#### DATA EXCERPT
════

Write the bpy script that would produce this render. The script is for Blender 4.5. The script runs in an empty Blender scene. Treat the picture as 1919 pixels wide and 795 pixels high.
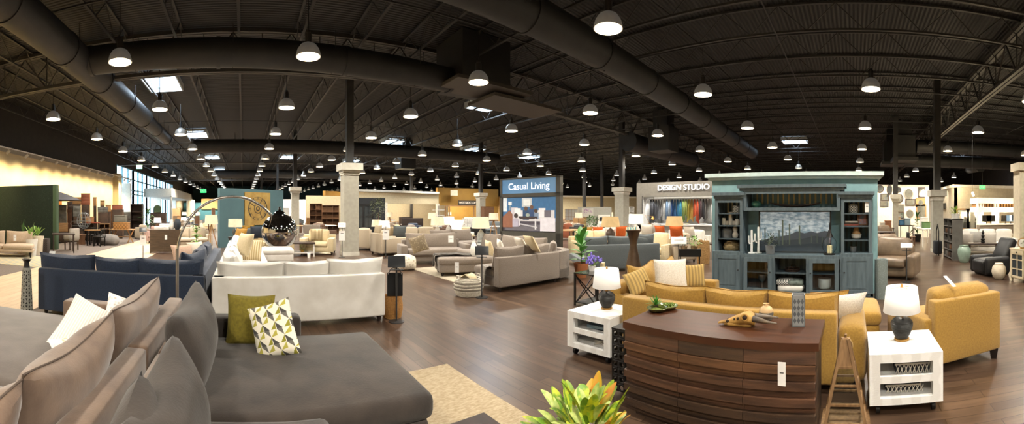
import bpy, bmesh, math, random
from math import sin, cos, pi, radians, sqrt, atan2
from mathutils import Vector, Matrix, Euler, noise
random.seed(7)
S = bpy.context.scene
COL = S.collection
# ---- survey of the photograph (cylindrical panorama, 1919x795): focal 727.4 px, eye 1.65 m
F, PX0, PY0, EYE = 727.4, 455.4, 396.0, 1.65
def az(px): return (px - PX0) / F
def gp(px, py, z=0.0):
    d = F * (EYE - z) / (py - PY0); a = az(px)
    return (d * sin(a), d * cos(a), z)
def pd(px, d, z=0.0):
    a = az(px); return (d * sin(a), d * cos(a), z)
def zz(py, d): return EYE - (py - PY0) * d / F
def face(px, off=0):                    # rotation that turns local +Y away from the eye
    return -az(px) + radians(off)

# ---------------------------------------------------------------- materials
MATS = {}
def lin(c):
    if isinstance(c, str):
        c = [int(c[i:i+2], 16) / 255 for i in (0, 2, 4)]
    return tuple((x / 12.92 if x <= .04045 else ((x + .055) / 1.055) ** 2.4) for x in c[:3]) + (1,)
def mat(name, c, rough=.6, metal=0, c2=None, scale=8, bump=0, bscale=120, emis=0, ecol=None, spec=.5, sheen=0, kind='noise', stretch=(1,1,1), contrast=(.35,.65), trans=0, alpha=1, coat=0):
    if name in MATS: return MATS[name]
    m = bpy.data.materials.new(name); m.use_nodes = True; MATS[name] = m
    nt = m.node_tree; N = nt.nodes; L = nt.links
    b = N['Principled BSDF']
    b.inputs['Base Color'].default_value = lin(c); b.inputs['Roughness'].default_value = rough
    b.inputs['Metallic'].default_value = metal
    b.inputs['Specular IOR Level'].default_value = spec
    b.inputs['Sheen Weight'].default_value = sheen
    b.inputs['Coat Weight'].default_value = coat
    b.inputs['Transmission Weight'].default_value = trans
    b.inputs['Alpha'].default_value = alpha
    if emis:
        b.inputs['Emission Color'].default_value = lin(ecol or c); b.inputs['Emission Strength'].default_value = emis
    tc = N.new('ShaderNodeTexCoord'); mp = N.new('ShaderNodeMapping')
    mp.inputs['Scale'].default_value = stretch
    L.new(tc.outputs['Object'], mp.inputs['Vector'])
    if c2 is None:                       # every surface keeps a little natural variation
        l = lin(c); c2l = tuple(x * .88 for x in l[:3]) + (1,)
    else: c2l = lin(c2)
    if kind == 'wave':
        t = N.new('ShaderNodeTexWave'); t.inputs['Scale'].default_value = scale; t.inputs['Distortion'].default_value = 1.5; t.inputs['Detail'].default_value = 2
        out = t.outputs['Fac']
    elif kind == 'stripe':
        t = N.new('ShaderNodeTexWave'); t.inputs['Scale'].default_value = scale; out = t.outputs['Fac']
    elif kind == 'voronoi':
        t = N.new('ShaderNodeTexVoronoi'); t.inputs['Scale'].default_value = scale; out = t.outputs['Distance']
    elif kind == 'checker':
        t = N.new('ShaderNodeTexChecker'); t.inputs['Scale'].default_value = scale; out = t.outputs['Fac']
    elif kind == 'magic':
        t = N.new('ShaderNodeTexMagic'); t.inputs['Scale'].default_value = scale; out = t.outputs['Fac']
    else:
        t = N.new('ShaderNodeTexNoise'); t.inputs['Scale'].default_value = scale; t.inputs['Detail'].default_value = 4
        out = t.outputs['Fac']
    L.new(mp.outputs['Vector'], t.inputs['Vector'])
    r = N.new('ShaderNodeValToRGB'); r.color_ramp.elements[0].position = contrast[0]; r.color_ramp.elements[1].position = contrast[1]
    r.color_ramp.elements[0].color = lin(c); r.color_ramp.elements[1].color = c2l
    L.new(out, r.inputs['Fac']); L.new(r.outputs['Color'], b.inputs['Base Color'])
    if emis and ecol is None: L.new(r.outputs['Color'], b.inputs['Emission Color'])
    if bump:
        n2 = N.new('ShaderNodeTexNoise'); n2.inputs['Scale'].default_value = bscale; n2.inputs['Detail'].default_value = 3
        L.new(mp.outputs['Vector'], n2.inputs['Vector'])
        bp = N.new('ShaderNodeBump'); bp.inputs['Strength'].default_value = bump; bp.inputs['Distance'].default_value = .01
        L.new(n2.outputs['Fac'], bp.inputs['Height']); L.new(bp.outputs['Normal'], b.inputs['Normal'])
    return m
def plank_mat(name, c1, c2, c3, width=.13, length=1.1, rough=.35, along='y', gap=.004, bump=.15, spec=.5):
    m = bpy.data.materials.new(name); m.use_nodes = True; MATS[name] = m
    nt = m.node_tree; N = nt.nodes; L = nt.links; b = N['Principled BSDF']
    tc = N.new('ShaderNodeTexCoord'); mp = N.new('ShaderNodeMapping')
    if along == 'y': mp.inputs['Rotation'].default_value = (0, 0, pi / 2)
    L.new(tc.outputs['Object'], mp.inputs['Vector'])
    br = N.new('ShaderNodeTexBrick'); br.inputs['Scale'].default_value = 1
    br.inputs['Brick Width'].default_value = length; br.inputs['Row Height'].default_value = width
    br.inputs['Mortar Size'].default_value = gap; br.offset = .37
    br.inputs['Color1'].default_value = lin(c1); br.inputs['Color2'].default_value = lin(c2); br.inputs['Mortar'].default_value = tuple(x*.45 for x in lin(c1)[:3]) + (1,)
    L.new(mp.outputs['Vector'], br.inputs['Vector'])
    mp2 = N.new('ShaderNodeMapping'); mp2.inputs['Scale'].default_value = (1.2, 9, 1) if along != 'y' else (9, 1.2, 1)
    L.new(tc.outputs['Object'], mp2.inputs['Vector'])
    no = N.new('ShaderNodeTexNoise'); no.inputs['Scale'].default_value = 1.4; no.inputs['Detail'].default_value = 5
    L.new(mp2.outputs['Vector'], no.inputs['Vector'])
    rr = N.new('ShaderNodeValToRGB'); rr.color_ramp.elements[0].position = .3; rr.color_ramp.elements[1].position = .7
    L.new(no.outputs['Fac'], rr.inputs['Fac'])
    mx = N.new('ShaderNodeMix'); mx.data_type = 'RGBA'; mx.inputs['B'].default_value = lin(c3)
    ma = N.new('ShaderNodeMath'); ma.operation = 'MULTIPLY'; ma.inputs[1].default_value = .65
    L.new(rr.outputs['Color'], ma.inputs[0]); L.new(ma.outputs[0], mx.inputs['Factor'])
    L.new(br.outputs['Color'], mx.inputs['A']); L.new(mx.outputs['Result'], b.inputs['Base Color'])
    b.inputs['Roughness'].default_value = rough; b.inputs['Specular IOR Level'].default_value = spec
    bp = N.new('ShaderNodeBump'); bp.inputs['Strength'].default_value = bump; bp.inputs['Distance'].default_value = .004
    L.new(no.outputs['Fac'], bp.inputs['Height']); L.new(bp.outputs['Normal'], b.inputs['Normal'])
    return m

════

#### GIVEN EXERCISE
Everything from the first line of the listing above through the line that contains "return -az(px) + radians(off)" is to be restated word for word, minus the pictures.

#### SOLUTION BELOW
Write the bpy script that would produce this render. The script is for Blender 4.5. The script runs in an empty Blender scene. Treat the picture as 1919 pixels wide and 795 pixels high.
import bpy, bmesh, math, random
from math import sin, cos, pi, radians, sqrt, atan2
from mathutils import Vector, Matrix, Euler, noise
random.seed(7)
S = bpy.context.scene
COL = S.collection
# ---- survey of the photograph (cylindrical panorama, 1919x795): focal 727.4 px, eye 1.65 m
F, PX0, PY0, EYE = 727.4, 455.4, 396.0, 1.65
def az(px): return (px - PX0) / F
def gp(px, py, z=0.0):
    d = F * (EYE - z) / (py - PY0); a = az(px)
    return (d * sin(a), d * cos(a), z)
def pd(px, d, z=0.0):
    a = az(px); return (d * sin(a), d * cos(a), z)
def zz(py, d): return EYE - (py - PY0) * d / F
def face(px, off=0):                    # rotation that turns local +Y away from the eye
    return -az(px) + radians(off)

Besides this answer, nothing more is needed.